Durum bu iken biz “tarih önünde haklıyız” desek de haklı sayılmayız, bizi bu savaşın içine iten ABD dahil uluslar arası toplumdan destek alamayız, nitekim alamıyoruz ve üstelik kendi başımıza yeni dertler açarız ki açtık.

Konuşmalarda durumu kurtarmaya çalışmak bize bir şey kazandırmıyor, tam aksine.. Hata kabul etmez bir durum var ortada!

*****


MKYK üyeliği az bile!

Anayasa Mahkemesi eski Raportörü Osman Can AKP kongresinde MKYK üyeliğine seçilen, yani Erdoğan’ın en güvendiği isimler arasına girmiş. İşte size “şaşırtmayan” bir haber daha..

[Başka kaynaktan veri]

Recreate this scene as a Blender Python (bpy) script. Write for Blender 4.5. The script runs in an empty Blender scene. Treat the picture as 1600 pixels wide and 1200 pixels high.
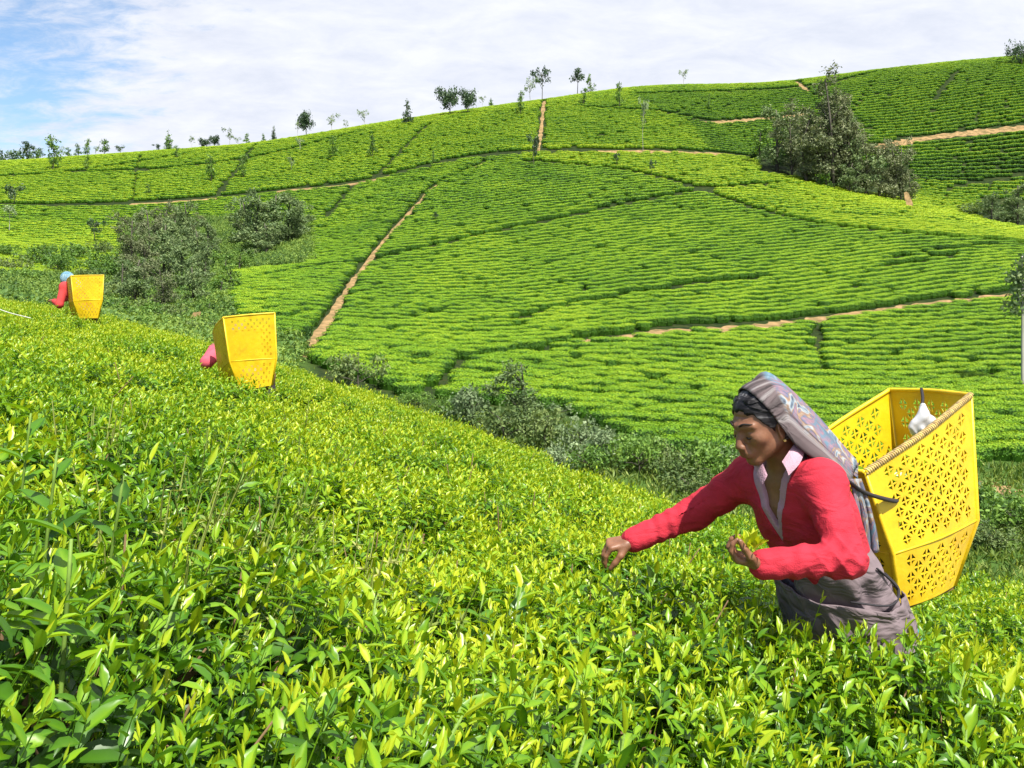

“Referandum”dan çok önce başlayarak ve “tarafsız olması kesinlikle şart olan” görevini tümüyle yok sayarak milletin “Evet” demesi için öyle bir çalışma ortaya koydu ki aksi düşünülemezdi. Hakim ve Savcılar Yüksek Kurulu’nun başında Adalet Bakanı ile müsteşarının bulunması ve “yargı tarafsızlığını” ortadan kaldırıp hükümetlere bağlayacak birçok maddeyi “doğru” göstermek için aylarca seferber oldu.

AB’de olmayan, ortadan kaldırılmış uygulamaları “varmış gibi” empoze etmekten de çekinmedi. Sonuç alınır, AYM ve diğer yüksek mahkeme üyeleri de en kısa zamanda değiştirilirken o da ortadan çekiliverdi, kapağı bir üniversiteye attı. Şimdi MKYK üyesi yapılması az bir ödüldür ona, milletvekili olmak da az gelir, “bakan” olmayı hak etti artık!

Hayat ne kolay olabiliyor bazıları için.. Sen benim sırtımı kaşı, ben senin, ne ala!